Finalement, la majorité sénatoriale n’est pas en désaccord avec la majorité gouvernementale sur les dossiers importants de ce budget. Sur les Jeux Olympiques, les sénateurs qui se sont abstenus ne contestent aucunement l’organisation des Jeux, ils se demandent simplement d’où viendront les crédits dans les prochaines années. Ainsi, David Assouline (PS) « s’interroge sur la trajectoire budgétaire », rejoint dans ses doutes par Éric Jeansannetas (RDSE) : « Jusqu’à présent vous avez efficacement mobilisé des marges de manœuvre pour amortir l’effet de ces dépenses. Mais la commission des finances est formelle : cette stratégie ne pourra pas perdurer pour faire face aux 860 millions d’euros de financement attendus jusqu’en 2025. »

De même concernant les 30 millions d’euros consacrés à la généralisation du Service National Universel (SNU) à 20 000 volontaires dès l’année prochaine n’a été remis en cause que par un amendement communiste.

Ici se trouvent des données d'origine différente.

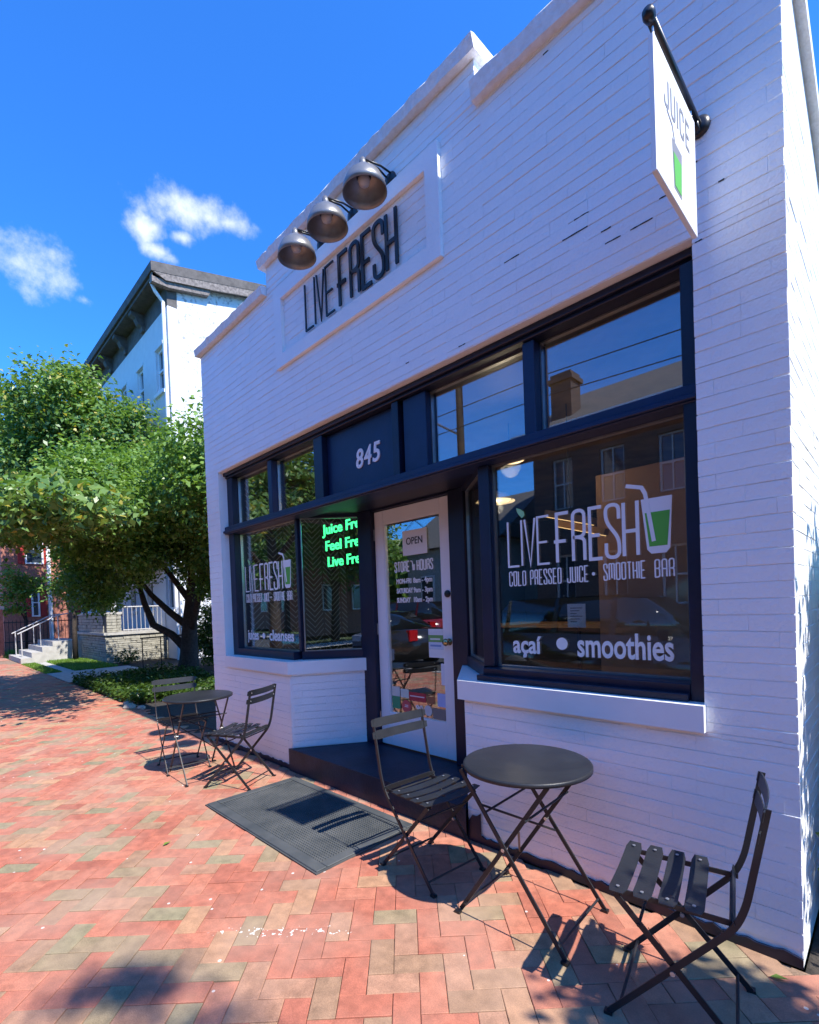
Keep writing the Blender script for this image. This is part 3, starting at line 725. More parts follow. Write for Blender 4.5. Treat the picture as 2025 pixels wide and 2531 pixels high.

Encore une fois les autres sénateurs émettent simplement des réserves sur son articulation avec le service civique et se demandent d’où viendront les financements qui rendront possible sa généralisation à une classe d’âge (entre 750 000 et 850 000 jeunes).

En fait, ce n’est pas tant l’équilibre budgétaire de l’exercice 2020 qui inquiète les sénateurs (d’où l’adoption des crédits), mais la politique sportive de la France à long terme : la création de l’Agence nationale du Sport, qui reprend des attributions du ministère avec un budget de 284 millions d’euros, ainsi que la « dilution du ministère des Sports au sein du ministère de l’Éducation nationale » (Mireille Jouve) font se demander à Céline Brulin : « Restera-t-il un ministère des Sports en 2024 ? » Au-delà des questions administratives, Jacques Grosperrin (LR) voit même dans les évolutions récentes « une remise en cause de notre modèle sportif français ». Voilà comment le Sénat peut à la fois adopter un budget des Sports en hausse et crier à la ruine du modèle sportif français.